Some people in Pennsylvania who are getting a divorce might experience stalking from an ex. When the Department of Justice did a study in 2012 of stalking, it found that around 1.5 percent of adults had experienced it. However, 3.3 percent of people who had been divorced or separated had also been stalked.

One woman’s ex-husband always seemed to know where she was when she went out of town. Initially, she thought he might have hired a private investigator, but she saw no signs of one. When she took her car to be serviced, she asked the mechanic to check it for GPS trackers, and one was found. However, when the woman reported it to police, they said there was nothing they could do because her husband was still an owner of the car. The battery usage showed that it had been installed in just the last few weeks even though the split happened almost a year ago. The woman also believed that tracking software had been installed on her phone, but when she took it into a store, the staff replaced the phone for her. Therefore, she had no evidence.

Attorneys say this type of stalking puts them in a difficult position. While they are bound to support their clients as much as possible, they could be held liable if they use evidence gathered illegally.

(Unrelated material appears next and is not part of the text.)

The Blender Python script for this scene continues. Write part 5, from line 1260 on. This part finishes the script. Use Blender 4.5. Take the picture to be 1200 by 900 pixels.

There are several other ways in which a divorce may turn contentious. For example, one spouse might try to hide assets from the other. If children are involved and there has been domestic abuse or one person has issues with substance abuse, the other parent might be concerned that the child is not safe with that parent. People may want to raise these and similar issues with an attorney to protect themselves and their children during property division and child custody negotiations.